I am indifferent to who starts at quarterback for the Washington Redskins. Both John Beck and Rex Grossman performed similarly in their preseason starts. We Redskins fans can exhale after holding our collective breadths at the notion of John Beck starting over Grossman or Donovan McNabb.
Quarterbacks are the glamour boys of football. It’s true they are the lynchpin of the offense. They and the center are the only players who touch the ball on every play. Stop the quarterback and you stop the offense. But the attention paid to Beck or Grossman misses the point. Outside of Washington especially, the focus on Beck vs. Grossman ranges from the excessive to the ridiculous.
Here are five reasons why it does not matter who starts at quarterback for the Redskins.
1. Equal performers in the bottom half
Greg Trippiedi, my Hog Heaven writing partner, and I occasionally indulged in those youth-or-experience debates on the old MVN blog. I inevitably championed experience because I’m more, um, “seasoned.” In the case of Beck’s youth inexperience or Grossman’s experience, it does not matter. Whoever starts will throw for 215 yards per game, completing just under 60 percent of their passes while throwing five or six more touchdowns than interceptions.
Donovan McNabb would have done about the same if he were on the roster.

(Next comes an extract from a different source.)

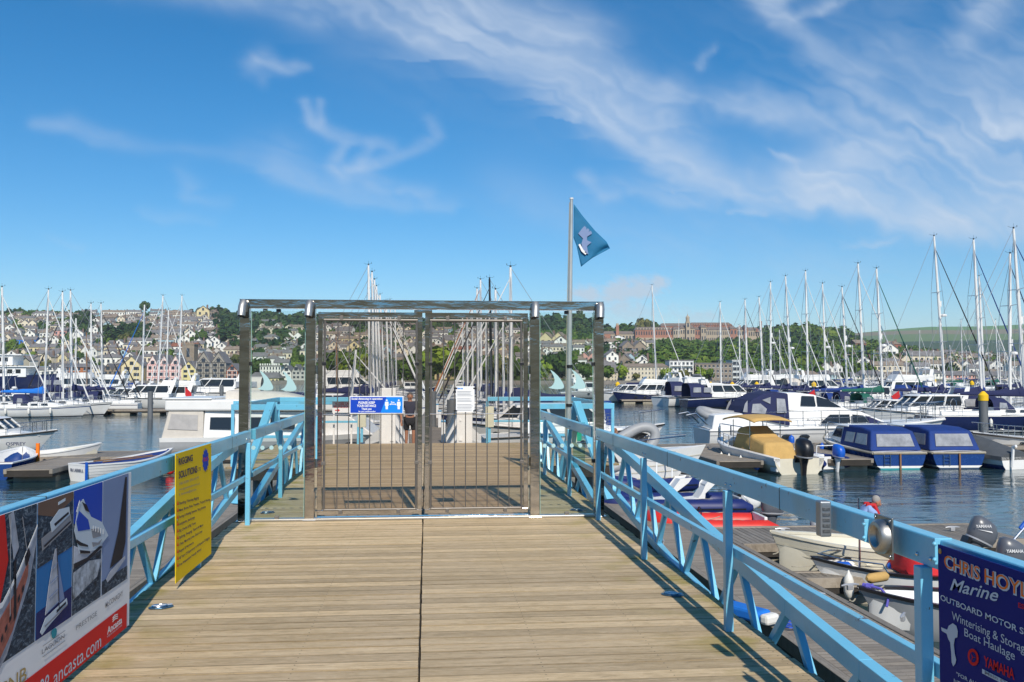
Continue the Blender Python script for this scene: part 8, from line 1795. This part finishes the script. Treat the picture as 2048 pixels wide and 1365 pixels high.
def people():
    HG = mat('grey_hair', (.30,.28,.26), .9); HD = mat('dark_grey_hair', (.10,.09,.085), .9); HB = mat('brown_hair', (.22,.10,.05), .9)
    TAN = mat('tanned_skin', (.42,.20,.12), .5, var=.05)
    J = dict(pelvis=(-.14,0,.24), chest=(.02,0,.56), neck=(.15,0,.68), head=(.24,0,.79), face=(.9,-.2,-.5), shL=(.05,.19,.62), shR=(.05,-.19,.62), elL=(.28,.20,.42), elR=(.30,-.20,.42), wrL=(.48,.12,.24), wrR=(.52,-.13,.22), hipL=(-.12,.10,.22), hipR=(-.12,-.10,.22), knL=(.30,.16,.42), knR=(.30,-.16,.40), anL=(.08,.16,.08), anR=(.10,-.16,.08), toeL=(.26,.17,.03), toeR=(.28,-.17,.03))
    p = on_z(1730, 1078, .5); person('man in pale blue shirt and red lifejacket crouching on the cross pontoon', (p.x, p.y, .51), -.25, J, mat('pale_blue_shirt', (.26,.38,.66), .85, var=.08), mat('navy_shorts', (.02,.03,.10), .85), HG, TAN, CRED, CNAVY)
    J = dict(pelvis=(0,0,.93), chest=(0,.02,1.30), neck=(0,0,1.50), head=(0,-.02,1.64), face=(0,-1,0), shL=(.19,.01,1.40), shR=(-.19,.01,1.40), elL=(.27,.02,1.12), elR=(-.27,.02,1.12), wrL=(.25,-.06,.88), wrR=(-.26,-.06,.88), hipL=(.10,0,.88), hipR=(-.10,0,.88), knL=(.11,-.03,.50), knR=(-.10,.03,.50), anL=(.11,.02,.08), anR=(-.10,.06,.08), toeL=(.12,-.13,.03), toeR=(-.11,-.09,.03), leg=.85)
    Y = 28.0; p = at_y(820, 800, Y); person('man in dark shirt and black shorts standing on the white railed ramp', (p.x, Y, DECK-(Y-22.35)*1.7/15.5), .1, J, mat('dark_shirt', (.035,.035,.06), .85), mat('black_shorts', (.015,.015,.02), .85), HD, TAN, None, BLACKP)
    J2 = dict(J); p = pos(1229, 31.2); person('woman with brown hair and purple top on the clinker launch', (p.x, p.y, .36), 1.9, J2, mat('purple_top', (.16,.08,.45), .85), mat('blue_jeans', (.04,.07,.16), .85), HB, SKIN, None, BLACKP)
people()

# ------------------------------------------------------------------ labels that several things still share
def unify():
    seen = {}
    for o in COL.objects:
        if o.parent is None and o.get('label'): seen.setdefault(o['label'], []).append(o)
    for lb, os_ in seen.items():
        if len(os_) < 2 or len(os_) > 24 or not os_[0].get('group'): continue
        def key(o):
            d = o.matrix_world.translation-CO if False else o.location-CO; return d.dot(RT)/max(1, d.dot(FW))
        os_.sort(key=key); nm = ['first','second','third','fourth','fifth','sixth','seventh','eighth','ninth','tenth','eleventh','twelfth','thirteenth','fourteenth','fifteenth','sixteenth','seventeenth','eighteenth','nineteenth','twentieth','twenty-first','twenty-second','twenty-third','twenty-fourth']
        for i, o in enumerate(os_):
            w = lb.split(); o['label'] = ' '.join(('%s from the left, ' % nm[i]).split()+w[:12]) if len(os_) > 2 else ' '.join([('left-hand' if i == 0 else 'right-hand')]+w[:15])
unify()
for o in COL.objects:
    if o.get('label') and len(o['label'].split()) > 16: o['label'] = ' '.join(o['label'].split()[:16])
# ------------------------------------------------------------------ the light summer haze over the river
def build_haze():
    m = bpy.data.materials.new('river_haze'); m.use_nodes = True; nt = m.node_tree; N = nt.nodes; L = nt.links; N.clear()
    out = N.new('ShaderNodeOutputMaterial'); v = N.new('ShaderNodeVolumePrincipled'); v.inputs['Color'].default_value = (.80, .88, 1.0, 1); v.inputs['Density'].default_value = .00015; v.inputs['Anisotropy'].default_value = .1; L.new(v.outputs[0], out.inputs['Volume'])
    o = MB().box(-3500, 3500, -240, 3400, -7, 175).build('haze', m); tag(o, kind='stuff')
build_haze()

McNabb, Grossman and Beck will perform slightly less well than Jason Campbell will with Oakland. (Poor Campbell. He is finally in an ideal situation with a head coach who wants him and a second go-round with OC Al Saunders. But he has just five games to lock his starting position or Al Davis will make the team start Terrelle Pryor.)
Beck or Grossman isn’t worth the argument. Whoever starts for the ‘Skins will be a bottom half performer. That is no put-down. Only 32 men in the world can do the job. Teams can win with that performance (See Sanchez, Mark).
The Redskins did not get worse because McNabb is gone. The playoffs aren’t riding on the decision.
2. Shanahan’s quick hook
Mike Shanahan benched John Elway, Jay Schroeder, Jake Plummer and Donovan McNabb. The biggest threat to Beck or Grossman is not the other team. It’s the coach. Both players will start…and be pulled… this season. It’s Shanahan’s way. Get used to it.
3. Healthier running backs
The public firing of Donovan McNabb hid the fact that the Redskins’ 2010 rushing attack fell off a cliff. Injuries were the culprit, but the offensive line blocked no better for the rushers than they did for the passers.
Maybe it is just a tease, but Tim Hightower and Roy Helu showed more flash on the ground than anything we saw in Washington last year. Hightower is all but named as the starter. I’m not sure where Ryan Torain fits on the depth chart, or if he even makes the team. With or without Torain, Washington’s stable of young legs is the quarterback’s best friend.
4. Sav Rocca
A punter who averages 50+ yards per punt helps the defense in the field position battle, provided the cover team actually covers, which the ‘Skins did not do well in Baltimore last Friday. The defense has a better chance to make stops when they have a long field to work with. Sometimes that translates into a shorter field for the offense to work with. Short fields ranks up there with running game and O-lines as the quarterback’s best friend.
5. DEE-fence
Or more specifically, pass rush. The football world outside of Washington is so focused on the quarterback race that they are missing the hidden gem of Washington’s front seven. They ain’t perfect, but are improved over last year.
Barry Cofield is a better nose tackle than Albert Haynesworth. Stephen Bowen and Adam Carriker are better defensive ends than Albert Haynesworth. By all signs, first-round 2011 Draft pick Ryan Kerrigan is on a fast learning curve. Tackling machine Rocky McIntosh moves to the inside linebacker spot next to tackling machine London Fletcher. If nothing else, that makes McIntosh slightly less of a coverage risk.
Depth is an issue. The loss of second-round 2011 Draft pick Jarvis Jenkins from the rotation is a severe loss (could cost a game). But overall, personnel upgrades and a year understanding DC Jim Haslett’s schemes make the pass rush the team’s biggest improvement. It dwarfs anything happening at quarterback.
Football is the most team-oriented of sports. The quarterback may be the most important single player, but he is not the only player.